* To do
Copy from the first line below down to and including the line with "pi = math.pi". Skip the pictures.
----- Information supplied
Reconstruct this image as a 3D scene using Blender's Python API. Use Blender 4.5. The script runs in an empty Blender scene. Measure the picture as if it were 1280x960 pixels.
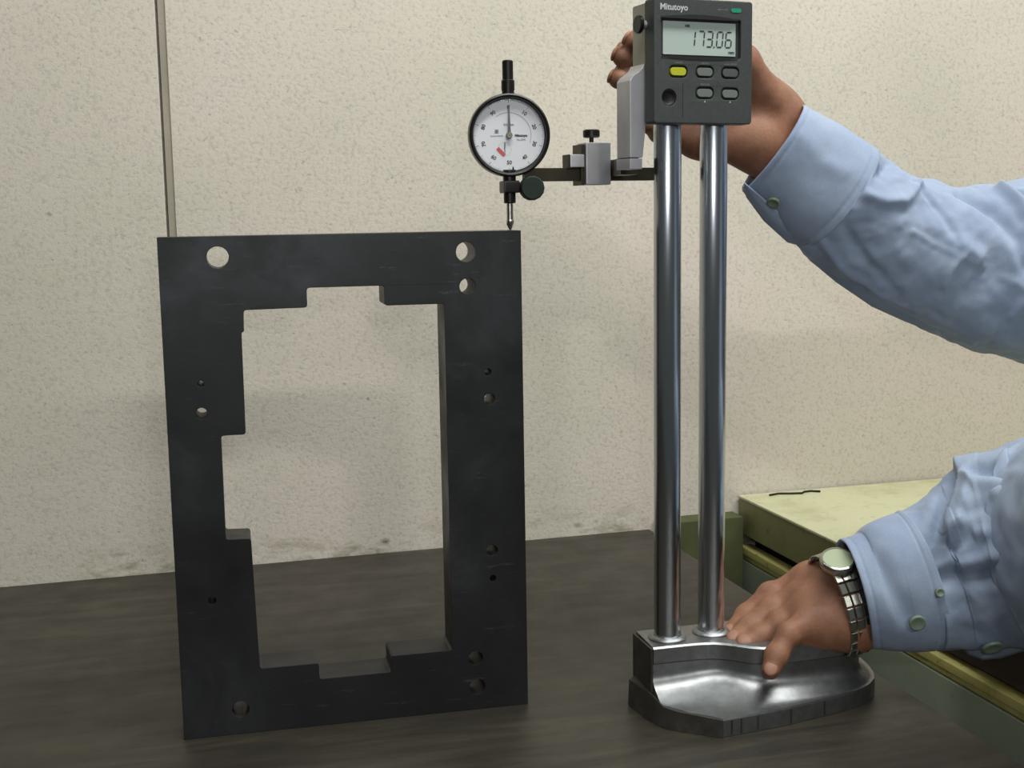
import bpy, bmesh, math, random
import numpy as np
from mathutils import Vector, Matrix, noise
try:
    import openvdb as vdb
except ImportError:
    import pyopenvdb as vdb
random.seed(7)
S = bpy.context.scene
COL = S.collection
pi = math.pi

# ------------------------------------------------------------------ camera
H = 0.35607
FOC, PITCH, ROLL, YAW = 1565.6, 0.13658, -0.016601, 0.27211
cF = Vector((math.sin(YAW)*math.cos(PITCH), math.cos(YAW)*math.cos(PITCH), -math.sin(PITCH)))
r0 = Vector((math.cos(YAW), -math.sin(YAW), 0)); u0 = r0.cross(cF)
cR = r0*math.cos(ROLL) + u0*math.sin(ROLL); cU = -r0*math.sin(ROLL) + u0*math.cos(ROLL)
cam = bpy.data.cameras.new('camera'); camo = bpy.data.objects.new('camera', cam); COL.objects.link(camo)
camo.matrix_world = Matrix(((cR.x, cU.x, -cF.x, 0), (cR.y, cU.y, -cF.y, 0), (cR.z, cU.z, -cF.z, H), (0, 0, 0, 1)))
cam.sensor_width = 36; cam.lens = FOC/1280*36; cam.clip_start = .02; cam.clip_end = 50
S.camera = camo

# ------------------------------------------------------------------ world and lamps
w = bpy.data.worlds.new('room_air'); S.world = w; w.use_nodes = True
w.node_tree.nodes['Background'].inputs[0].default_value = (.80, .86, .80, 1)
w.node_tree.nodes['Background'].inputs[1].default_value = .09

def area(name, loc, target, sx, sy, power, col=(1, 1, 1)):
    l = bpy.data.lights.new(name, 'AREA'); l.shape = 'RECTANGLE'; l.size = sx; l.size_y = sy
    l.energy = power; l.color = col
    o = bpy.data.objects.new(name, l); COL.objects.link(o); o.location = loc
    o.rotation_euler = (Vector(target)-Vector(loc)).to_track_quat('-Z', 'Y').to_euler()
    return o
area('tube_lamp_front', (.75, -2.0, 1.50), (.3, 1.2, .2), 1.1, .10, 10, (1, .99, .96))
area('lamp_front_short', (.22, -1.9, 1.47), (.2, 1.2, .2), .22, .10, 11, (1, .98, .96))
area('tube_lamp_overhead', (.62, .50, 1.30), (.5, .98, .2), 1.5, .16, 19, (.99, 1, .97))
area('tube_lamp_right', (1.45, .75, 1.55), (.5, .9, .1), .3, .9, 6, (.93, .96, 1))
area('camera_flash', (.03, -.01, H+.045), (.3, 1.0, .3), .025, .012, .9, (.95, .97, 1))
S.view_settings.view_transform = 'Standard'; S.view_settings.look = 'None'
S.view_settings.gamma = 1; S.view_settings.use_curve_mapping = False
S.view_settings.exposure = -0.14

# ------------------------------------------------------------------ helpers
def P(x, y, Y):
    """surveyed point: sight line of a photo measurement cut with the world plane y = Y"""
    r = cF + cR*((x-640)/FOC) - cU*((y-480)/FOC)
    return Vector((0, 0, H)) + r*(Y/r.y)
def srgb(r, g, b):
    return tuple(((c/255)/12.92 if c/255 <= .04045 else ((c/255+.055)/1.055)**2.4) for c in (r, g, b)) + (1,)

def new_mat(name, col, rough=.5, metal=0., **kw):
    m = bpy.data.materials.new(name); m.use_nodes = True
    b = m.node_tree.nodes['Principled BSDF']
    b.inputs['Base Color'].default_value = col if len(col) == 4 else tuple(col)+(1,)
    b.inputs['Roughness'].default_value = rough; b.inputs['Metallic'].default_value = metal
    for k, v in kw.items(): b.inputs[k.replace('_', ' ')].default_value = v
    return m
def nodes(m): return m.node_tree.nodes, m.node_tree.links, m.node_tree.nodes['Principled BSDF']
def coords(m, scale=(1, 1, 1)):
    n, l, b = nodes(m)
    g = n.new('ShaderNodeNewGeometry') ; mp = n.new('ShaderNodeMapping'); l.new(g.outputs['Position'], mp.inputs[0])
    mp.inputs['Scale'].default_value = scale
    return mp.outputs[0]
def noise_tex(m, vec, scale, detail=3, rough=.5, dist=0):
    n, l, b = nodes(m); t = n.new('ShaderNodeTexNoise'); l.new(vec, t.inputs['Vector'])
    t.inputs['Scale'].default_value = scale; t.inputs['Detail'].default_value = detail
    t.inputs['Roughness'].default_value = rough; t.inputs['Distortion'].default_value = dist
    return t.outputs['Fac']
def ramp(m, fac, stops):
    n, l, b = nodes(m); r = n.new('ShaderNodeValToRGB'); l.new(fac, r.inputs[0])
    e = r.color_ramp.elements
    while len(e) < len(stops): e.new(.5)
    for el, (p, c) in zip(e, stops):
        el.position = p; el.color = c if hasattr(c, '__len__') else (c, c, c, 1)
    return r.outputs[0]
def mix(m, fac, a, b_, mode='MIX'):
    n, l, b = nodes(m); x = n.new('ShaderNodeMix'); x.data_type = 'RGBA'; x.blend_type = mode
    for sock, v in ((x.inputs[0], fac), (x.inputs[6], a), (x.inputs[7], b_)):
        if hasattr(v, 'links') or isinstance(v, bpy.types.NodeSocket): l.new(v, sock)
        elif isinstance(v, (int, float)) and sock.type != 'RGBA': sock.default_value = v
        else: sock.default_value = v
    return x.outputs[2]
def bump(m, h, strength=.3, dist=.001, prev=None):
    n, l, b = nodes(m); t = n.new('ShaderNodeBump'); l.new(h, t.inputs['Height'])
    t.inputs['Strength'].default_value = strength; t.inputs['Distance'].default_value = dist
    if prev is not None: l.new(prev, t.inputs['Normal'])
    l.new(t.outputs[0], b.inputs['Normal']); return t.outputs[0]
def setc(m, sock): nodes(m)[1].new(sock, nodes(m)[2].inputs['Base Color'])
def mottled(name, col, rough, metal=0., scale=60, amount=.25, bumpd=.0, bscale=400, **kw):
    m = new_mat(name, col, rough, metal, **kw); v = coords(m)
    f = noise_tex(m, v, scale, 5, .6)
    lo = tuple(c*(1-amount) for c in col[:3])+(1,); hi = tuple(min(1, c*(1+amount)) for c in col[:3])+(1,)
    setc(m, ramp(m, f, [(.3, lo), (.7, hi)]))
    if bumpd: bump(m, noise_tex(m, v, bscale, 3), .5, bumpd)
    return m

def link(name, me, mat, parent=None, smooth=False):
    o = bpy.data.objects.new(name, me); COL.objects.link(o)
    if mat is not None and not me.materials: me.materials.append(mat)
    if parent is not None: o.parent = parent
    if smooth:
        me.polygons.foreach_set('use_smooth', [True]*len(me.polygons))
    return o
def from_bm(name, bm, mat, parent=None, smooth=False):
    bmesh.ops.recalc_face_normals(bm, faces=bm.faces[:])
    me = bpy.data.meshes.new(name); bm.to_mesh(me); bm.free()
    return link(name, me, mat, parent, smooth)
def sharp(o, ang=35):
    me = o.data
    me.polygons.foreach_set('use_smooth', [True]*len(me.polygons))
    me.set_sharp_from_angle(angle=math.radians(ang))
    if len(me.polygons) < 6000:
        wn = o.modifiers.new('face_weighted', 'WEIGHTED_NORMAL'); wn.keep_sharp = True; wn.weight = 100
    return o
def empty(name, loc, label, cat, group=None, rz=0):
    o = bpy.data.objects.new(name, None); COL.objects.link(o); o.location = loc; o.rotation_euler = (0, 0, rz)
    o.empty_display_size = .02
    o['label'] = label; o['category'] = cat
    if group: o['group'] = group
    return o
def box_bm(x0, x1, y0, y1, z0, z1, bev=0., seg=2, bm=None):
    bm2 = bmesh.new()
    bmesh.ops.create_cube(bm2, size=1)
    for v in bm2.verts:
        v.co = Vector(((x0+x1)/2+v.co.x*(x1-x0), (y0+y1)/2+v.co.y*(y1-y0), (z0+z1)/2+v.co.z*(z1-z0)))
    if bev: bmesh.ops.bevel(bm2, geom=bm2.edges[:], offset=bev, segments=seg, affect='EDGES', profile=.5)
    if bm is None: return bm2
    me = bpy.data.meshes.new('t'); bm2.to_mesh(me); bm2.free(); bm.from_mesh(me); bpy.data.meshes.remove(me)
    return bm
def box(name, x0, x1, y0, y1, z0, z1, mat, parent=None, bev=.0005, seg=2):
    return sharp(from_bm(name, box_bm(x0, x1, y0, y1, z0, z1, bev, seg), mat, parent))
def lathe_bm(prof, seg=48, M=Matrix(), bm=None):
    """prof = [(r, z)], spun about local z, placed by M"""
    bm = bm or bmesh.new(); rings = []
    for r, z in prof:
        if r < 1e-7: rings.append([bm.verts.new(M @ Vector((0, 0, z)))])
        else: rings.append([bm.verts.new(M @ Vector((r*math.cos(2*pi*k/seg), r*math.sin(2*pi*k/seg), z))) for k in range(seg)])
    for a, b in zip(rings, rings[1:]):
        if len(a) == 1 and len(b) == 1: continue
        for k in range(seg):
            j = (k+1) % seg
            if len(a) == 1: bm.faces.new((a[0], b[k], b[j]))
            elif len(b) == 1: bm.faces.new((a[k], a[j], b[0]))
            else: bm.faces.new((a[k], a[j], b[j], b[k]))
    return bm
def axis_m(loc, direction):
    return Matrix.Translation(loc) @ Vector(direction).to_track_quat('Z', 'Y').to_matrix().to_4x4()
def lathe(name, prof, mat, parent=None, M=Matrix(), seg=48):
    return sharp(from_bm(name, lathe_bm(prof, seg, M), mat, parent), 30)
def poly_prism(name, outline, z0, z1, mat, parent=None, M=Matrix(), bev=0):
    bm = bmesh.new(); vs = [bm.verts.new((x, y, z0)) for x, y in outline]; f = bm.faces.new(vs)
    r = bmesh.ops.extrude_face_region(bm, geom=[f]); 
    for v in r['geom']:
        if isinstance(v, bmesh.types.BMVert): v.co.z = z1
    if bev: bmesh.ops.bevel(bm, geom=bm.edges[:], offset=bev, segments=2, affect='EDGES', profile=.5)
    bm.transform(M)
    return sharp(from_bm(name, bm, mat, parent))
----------
* Output for this task
Reconstruct this image as a 3D scene using Blender's Python API. Use Blender 4.5. The script runs in an empty Blender scene. Measure the picture as if it were 1280x960 pixels.
import bpy, bmesh, math, random
import numpy as np
from mathutils import Vector, Matrix, noise
try:
    import openvdb as vdb
except ImportError:
    import pyopenvdb as vdb
random.seed(7)
S = bpy.context.scene
COL = S.collection
pi = math.pi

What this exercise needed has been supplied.